| RECORDS FOR THE TASK |
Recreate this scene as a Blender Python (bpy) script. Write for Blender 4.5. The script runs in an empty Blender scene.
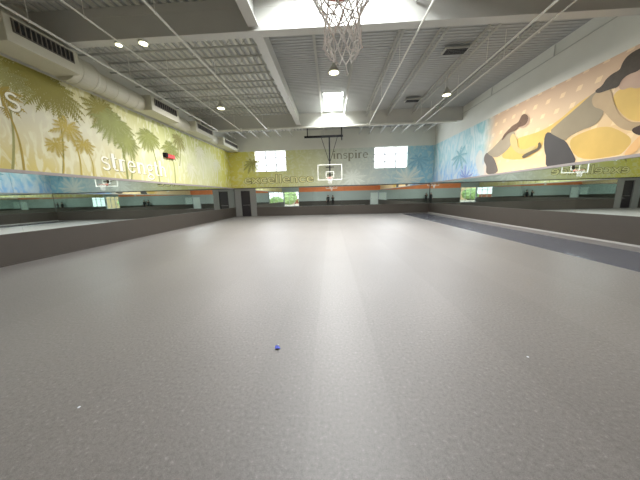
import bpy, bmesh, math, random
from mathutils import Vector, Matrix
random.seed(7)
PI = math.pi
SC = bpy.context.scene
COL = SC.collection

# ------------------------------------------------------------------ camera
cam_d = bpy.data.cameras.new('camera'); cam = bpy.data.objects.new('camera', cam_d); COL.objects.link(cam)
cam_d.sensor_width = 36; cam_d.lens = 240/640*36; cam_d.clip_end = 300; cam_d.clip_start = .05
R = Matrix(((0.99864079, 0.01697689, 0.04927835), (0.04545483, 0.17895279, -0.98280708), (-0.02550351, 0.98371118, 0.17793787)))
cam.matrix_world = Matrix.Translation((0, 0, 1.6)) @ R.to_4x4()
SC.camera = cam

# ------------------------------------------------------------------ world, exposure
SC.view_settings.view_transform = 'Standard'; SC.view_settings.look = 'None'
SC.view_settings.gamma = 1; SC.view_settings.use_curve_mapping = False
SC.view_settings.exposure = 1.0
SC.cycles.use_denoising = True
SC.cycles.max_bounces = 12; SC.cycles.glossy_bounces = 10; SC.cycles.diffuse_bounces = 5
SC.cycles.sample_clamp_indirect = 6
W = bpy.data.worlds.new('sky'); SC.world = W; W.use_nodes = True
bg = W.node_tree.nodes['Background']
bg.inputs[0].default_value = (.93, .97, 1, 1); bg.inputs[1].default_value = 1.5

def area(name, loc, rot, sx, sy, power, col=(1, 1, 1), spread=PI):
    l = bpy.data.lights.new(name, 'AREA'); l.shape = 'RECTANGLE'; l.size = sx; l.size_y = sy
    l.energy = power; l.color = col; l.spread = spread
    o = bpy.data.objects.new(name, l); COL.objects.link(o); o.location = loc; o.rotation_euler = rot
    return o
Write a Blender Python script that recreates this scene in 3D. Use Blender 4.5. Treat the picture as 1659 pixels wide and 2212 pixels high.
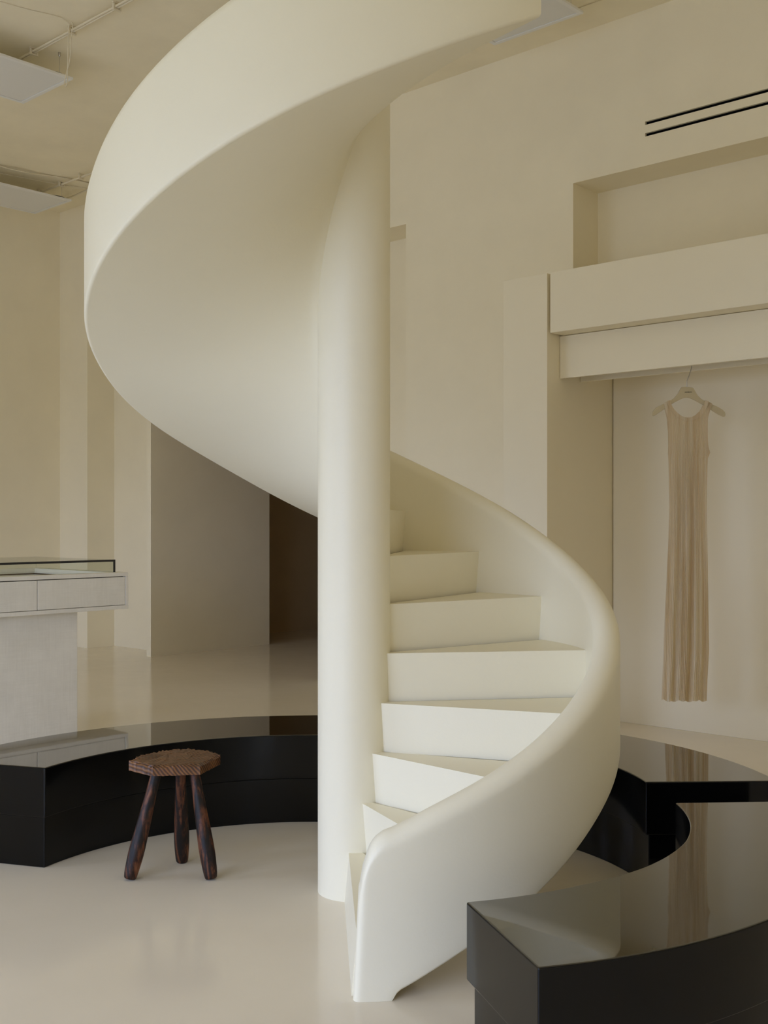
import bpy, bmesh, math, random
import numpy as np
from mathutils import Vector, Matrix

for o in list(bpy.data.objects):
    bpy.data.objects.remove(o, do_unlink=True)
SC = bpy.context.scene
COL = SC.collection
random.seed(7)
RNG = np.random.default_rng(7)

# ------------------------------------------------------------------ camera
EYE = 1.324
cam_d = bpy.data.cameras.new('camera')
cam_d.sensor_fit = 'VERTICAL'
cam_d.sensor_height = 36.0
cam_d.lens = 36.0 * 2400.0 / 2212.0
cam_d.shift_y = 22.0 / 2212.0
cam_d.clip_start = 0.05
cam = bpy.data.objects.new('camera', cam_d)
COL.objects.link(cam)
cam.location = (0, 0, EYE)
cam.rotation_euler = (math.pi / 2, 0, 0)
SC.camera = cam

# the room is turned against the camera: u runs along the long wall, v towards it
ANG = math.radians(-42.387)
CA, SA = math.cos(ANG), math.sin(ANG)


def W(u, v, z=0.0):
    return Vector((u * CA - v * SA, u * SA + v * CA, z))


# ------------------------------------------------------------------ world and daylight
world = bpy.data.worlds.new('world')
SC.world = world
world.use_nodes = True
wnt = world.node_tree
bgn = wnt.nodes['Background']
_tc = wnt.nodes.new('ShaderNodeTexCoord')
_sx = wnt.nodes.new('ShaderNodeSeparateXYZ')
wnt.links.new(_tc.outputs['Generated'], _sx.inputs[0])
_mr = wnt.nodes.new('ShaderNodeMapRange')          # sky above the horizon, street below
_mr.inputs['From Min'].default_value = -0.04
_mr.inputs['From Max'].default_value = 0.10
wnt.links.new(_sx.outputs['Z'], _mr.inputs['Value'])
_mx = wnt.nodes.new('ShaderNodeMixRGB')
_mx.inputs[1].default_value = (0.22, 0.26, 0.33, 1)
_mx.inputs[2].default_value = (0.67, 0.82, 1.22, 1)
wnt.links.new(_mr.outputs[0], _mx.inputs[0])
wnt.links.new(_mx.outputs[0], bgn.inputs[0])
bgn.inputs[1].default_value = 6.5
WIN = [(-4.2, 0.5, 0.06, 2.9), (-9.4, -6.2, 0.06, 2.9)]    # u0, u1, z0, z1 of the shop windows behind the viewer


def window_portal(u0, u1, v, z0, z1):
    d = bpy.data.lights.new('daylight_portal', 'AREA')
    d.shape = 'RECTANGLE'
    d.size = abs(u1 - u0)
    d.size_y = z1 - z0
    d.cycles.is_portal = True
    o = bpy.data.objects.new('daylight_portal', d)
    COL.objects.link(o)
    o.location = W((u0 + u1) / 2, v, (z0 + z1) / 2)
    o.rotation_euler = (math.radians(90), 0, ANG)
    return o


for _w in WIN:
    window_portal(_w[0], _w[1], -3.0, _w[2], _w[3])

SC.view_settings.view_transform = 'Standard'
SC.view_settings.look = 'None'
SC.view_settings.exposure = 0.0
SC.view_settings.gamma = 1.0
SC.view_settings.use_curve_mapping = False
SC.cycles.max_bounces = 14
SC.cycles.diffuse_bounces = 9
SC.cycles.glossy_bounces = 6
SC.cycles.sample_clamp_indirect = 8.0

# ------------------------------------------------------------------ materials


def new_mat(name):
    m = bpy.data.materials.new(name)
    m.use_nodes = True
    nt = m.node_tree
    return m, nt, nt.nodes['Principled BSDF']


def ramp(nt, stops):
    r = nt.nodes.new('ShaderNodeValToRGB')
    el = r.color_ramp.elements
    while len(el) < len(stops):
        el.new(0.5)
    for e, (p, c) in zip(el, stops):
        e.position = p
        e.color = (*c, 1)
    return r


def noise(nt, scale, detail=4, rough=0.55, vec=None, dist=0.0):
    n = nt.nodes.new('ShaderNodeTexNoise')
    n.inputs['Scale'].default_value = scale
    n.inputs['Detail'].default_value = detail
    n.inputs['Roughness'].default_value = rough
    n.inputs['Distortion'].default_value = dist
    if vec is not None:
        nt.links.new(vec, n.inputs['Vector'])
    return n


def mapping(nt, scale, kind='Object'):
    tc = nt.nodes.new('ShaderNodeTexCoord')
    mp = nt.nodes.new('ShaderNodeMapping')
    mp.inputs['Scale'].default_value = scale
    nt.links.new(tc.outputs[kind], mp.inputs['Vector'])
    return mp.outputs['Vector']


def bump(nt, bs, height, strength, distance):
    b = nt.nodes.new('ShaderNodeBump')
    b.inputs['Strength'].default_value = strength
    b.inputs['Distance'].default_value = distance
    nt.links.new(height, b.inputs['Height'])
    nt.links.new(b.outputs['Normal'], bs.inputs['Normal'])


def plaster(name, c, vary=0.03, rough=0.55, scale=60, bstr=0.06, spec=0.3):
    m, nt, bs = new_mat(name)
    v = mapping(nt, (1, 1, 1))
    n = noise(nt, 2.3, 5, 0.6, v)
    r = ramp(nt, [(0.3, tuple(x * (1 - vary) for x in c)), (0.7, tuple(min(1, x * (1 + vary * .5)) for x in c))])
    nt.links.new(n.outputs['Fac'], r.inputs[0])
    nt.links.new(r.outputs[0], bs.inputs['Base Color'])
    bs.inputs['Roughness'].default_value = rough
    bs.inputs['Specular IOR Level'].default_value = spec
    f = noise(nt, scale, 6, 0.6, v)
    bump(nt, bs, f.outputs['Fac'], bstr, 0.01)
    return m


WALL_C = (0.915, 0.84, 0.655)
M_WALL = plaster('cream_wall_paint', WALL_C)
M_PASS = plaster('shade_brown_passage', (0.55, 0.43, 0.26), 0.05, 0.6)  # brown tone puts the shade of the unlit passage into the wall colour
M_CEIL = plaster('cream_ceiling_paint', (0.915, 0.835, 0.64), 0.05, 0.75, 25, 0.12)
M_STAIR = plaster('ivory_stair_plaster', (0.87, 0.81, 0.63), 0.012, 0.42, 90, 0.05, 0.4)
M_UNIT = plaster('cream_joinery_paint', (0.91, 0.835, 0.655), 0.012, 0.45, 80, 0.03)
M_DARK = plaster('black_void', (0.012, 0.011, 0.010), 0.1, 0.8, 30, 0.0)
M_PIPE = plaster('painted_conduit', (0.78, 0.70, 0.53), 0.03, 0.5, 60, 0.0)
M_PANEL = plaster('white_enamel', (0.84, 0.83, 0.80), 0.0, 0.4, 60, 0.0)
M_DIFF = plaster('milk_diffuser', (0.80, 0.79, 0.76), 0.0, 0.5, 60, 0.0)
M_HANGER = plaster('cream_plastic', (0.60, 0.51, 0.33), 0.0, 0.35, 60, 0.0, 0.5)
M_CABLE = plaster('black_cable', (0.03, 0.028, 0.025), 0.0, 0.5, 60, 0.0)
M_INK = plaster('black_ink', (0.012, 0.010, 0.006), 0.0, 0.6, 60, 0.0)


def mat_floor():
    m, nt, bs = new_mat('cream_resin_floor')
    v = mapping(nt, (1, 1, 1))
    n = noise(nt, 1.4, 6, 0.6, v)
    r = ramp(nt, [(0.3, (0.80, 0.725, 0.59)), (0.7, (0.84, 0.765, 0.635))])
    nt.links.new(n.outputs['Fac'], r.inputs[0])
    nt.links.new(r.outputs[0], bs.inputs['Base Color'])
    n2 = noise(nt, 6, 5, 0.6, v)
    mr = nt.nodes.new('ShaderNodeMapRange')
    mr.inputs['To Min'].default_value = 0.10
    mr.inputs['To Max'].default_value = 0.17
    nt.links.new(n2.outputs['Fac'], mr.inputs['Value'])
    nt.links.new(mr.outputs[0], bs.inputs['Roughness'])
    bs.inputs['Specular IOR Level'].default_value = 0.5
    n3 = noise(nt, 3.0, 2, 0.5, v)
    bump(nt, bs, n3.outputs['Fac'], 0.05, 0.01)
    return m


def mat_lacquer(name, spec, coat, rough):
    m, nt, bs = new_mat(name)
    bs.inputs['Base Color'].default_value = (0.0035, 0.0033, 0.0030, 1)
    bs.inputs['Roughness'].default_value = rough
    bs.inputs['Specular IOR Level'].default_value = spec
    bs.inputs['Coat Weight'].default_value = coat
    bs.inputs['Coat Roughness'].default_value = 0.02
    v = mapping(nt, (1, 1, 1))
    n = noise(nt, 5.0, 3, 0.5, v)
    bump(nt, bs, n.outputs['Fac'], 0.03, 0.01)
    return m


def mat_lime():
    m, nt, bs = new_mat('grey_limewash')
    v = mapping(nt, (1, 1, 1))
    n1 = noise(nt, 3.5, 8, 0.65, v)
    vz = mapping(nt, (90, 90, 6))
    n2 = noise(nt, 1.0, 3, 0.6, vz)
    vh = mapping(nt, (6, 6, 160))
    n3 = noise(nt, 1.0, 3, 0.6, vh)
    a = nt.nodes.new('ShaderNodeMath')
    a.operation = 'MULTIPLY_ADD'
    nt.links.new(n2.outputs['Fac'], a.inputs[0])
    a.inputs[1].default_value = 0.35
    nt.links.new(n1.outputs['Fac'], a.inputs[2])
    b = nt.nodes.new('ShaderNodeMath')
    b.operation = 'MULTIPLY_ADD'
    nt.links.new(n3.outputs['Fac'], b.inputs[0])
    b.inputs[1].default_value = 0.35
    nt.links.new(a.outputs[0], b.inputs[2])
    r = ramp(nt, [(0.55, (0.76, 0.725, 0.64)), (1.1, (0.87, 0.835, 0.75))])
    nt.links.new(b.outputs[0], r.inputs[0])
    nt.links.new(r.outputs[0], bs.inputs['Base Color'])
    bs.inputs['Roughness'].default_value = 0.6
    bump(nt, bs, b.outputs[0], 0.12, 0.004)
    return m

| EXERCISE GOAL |
Word for word, retype the lines in the entries above that run from the one with "Write a Blender" through the one with "return Vector((u *". Both ends count; pictures do not.

| EXERCISE RESPONSE |
Write a Blender Python script that recreates this scene in 3D. Use Blender 4.5. Treat the picture as 1659 pixels wide and 2212 pixels high.
import bpy, bmesh, math, random
import numpy as np
from mathutils import Vector, Matrix

for o in list(bpy.data.objects):
    bpy.data.objects.remove(o, do_unlink=True)
SC = bpy.context.scene
COL = SC.collection
random.seed(7)
RNG = np.random.default_rng(7)

# ------------------------------------------------------------------ camera
EYE = 1.324
cam_d = bpy.data.cameras.new('camera')
cam_d.sensor_fit = 'VERTICAL'
cam_d.sensor_height = 36.0
cam_d.lens = 36.0 * 2400.0 / 2212.0
cam_d.shift_y = 22.0 / 2212.0
cam_d.clip_start = 0.05
cam = bpy.data.objects.new('camera', cam_d)
COL.objects.link(cam)
cam.location = (0, 0, EYE)
cam.rotation_euler = (math.pi / 2, 0, 0)
SC.camera = cam

# the room is turned against the camera: u runs along the long wall, v towards it
ANG = math.radians(-42.387)
CA, SA = math.cos(ANG), math.sin(ANG)


def W(u, v, z=0.0):
    return Vector((u * CA - v * SA, u * SA + v * CA, z))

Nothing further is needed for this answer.